Lake Forest Remembers Former Resident Robin Williams

“We're proud that he was in Lake Forest for a while,” said resident Barbara Nagle

At Gerhard's bakery in downtown Lake Forest, there's one former resident on everyone's mind -- Robin Williams.

“We were all just talking in the shop that we're kinda sad,” said owner Mary Greub. “Everybody's connected to him.”

People in town say long before Williams was an Oscar winning actor, comedian, or Mork from Ork, he was just a kid in the neighborhood who used to come to the business when it was a pastry shop in the '50s.

Greub says she had a second missed connection with him years later when she worked with a friend of Williams.

“He said ‘Mary, grab a girlfriend and let's go out the four of us,’” Greub said. “’[Williams] is married, but let's just go out and have fun.’ And I didn't find a girlfriend to go out with and never went with him.

Jess Strong grew up next door to Williams on Washington Road in Lake Forest and described him as "very quiet" and "painfully shy."

"He was all about playing soldiers. He had it all set up in his house and then we'd go act it out in the ravine because there was a ravine that ran along the lake right there," Strong said.

The two attended class together at what was then the Gorton School and is now a community center with a strong focus on theater.

A class photo and other memorabilia remain inside the building to celebrate Williams' accomplishments.

"I do imagine that when he was a student here he probably tested his teachers a little bit if his adult life is any indication," said Branda Dick, the executive director of the the Gorton Center.

But more than anything, Williams was remembered as a polite child who always dressed to impress.

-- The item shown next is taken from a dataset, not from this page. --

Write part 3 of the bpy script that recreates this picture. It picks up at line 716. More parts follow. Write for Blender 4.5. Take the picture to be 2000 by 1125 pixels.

"He was one of those kids that when he went home your parents would say, 'I wish you would be more like Robin,'" Strong said.

Williams later went to Deer Path Middle School before moving to Detroit.

“We're proud that he was in Lake Forest for a while,” said resident Barbara Nagle. “He was a beautiful soul, a brilliant mind and he could make us double over with laughter when we were sad,” Nagle said.